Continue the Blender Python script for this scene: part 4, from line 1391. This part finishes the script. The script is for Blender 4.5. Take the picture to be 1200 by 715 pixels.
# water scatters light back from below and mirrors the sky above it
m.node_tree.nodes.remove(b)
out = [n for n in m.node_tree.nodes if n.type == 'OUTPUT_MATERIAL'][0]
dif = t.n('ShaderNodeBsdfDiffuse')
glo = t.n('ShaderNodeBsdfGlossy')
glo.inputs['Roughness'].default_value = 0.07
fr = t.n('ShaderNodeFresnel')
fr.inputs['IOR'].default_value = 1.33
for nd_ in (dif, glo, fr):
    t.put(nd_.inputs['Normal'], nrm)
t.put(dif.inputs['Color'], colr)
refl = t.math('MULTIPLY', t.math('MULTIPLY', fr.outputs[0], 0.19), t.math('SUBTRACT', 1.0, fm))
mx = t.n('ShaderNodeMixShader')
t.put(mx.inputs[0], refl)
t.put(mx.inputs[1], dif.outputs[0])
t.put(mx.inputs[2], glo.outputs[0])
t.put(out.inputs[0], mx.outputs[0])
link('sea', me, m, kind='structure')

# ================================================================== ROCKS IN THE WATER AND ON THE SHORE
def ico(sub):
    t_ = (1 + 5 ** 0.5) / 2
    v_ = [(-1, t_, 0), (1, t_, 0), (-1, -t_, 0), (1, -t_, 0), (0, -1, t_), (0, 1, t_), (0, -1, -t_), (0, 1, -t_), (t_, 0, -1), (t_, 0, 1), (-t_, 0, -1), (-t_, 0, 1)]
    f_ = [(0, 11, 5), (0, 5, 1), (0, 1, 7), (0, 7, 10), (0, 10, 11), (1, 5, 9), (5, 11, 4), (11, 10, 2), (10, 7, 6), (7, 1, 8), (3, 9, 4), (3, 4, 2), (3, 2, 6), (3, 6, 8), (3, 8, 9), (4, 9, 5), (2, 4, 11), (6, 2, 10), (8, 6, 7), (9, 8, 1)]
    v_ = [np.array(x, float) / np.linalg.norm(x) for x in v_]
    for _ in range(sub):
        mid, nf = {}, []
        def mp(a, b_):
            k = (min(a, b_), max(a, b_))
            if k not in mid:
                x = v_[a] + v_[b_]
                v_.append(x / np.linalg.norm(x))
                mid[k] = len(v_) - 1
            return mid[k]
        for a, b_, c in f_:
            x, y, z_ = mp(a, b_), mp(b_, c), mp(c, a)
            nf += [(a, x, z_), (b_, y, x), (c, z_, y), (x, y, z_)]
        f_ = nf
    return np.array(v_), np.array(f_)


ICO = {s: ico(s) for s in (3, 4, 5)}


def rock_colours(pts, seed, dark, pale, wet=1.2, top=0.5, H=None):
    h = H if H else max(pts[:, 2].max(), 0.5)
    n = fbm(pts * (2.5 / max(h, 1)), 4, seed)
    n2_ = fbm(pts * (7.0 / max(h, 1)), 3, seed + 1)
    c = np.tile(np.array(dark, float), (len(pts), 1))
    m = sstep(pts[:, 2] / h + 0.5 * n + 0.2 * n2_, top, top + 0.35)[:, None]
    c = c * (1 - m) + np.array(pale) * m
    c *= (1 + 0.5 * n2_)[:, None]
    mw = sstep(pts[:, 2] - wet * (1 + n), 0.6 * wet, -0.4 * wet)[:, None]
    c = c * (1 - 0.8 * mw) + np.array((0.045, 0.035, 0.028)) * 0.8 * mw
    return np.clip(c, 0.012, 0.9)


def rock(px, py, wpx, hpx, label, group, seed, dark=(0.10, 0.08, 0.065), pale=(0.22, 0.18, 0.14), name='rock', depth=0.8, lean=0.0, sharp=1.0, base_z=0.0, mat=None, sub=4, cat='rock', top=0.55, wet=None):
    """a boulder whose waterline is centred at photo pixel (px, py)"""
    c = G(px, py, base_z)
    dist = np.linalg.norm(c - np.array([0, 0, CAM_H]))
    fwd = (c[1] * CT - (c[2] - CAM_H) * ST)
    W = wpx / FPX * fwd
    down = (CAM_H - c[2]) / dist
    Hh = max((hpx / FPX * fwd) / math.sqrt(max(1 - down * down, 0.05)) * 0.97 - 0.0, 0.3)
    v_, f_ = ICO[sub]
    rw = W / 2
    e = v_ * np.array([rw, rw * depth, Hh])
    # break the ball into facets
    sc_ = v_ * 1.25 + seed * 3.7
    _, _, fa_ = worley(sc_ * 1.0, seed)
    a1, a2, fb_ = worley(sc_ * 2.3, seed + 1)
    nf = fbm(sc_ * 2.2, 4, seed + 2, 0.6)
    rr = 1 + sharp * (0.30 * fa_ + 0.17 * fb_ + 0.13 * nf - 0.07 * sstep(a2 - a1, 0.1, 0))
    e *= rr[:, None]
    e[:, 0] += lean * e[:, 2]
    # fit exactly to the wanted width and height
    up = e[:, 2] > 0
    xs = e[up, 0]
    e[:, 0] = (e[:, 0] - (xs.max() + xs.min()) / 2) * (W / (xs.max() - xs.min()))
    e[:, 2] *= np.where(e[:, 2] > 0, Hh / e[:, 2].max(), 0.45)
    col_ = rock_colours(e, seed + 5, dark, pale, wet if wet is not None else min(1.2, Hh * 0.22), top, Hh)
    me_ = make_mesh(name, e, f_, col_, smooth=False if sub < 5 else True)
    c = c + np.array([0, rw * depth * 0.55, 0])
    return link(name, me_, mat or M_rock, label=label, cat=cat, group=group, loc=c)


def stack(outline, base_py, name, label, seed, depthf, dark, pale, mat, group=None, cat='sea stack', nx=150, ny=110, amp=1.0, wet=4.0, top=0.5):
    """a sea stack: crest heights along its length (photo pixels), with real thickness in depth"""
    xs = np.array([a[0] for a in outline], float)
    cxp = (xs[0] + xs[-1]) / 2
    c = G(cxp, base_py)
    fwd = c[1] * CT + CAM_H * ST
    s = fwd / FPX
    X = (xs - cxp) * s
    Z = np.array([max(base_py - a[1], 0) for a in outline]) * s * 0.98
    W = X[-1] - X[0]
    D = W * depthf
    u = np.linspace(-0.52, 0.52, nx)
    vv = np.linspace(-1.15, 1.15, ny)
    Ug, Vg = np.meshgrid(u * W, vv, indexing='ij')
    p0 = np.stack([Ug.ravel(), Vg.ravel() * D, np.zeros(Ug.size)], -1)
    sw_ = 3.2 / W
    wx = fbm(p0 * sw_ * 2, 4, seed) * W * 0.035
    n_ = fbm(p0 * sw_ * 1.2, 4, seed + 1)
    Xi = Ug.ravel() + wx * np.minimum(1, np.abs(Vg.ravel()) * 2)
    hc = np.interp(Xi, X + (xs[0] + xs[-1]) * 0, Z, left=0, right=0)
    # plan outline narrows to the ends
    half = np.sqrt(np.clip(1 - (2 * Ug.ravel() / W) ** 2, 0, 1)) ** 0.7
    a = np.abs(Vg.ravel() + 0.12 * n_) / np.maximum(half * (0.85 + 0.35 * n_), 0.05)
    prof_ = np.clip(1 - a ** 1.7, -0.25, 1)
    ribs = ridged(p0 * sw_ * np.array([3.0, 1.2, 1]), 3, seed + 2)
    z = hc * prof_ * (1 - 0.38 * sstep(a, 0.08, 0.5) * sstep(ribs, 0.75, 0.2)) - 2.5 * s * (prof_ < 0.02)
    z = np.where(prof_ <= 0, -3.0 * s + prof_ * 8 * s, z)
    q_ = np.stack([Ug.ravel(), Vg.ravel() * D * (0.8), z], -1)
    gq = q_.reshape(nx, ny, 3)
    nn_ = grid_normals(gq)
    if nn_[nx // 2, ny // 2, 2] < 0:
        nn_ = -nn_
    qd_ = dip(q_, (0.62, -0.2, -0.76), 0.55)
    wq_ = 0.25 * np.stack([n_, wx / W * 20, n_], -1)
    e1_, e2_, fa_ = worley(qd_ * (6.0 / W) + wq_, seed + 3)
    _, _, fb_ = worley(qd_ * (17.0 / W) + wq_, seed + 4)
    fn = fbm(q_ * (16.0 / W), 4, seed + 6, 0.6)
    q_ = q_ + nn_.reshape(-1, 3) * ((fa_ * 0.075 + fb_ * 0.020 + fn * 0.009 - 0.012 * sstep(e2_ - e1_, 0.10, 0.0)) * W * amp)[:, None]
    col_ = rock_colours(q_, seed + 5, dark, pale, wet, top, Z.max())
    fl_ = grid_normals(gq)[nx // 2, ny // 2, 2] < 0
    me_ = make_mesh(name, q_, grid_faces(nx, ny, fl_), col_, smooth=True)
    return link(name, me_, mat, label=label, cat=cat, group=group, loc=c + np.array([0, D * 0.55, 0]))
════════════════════
# [Directions]
Check every line of the data above for the string "else", and copy those that have it.

# [Correct output]
    h = H if H else max(pts[:, 2].max(), 0.5)
    col_ = rock_colours(e, seed + 5, dark, pale, wet if wet is not None else min(1.2, Hh * 0.22), top, Hh)
    me_ = make_mesh(name, e, f_, col_, smooth=False if sub < 5 else True)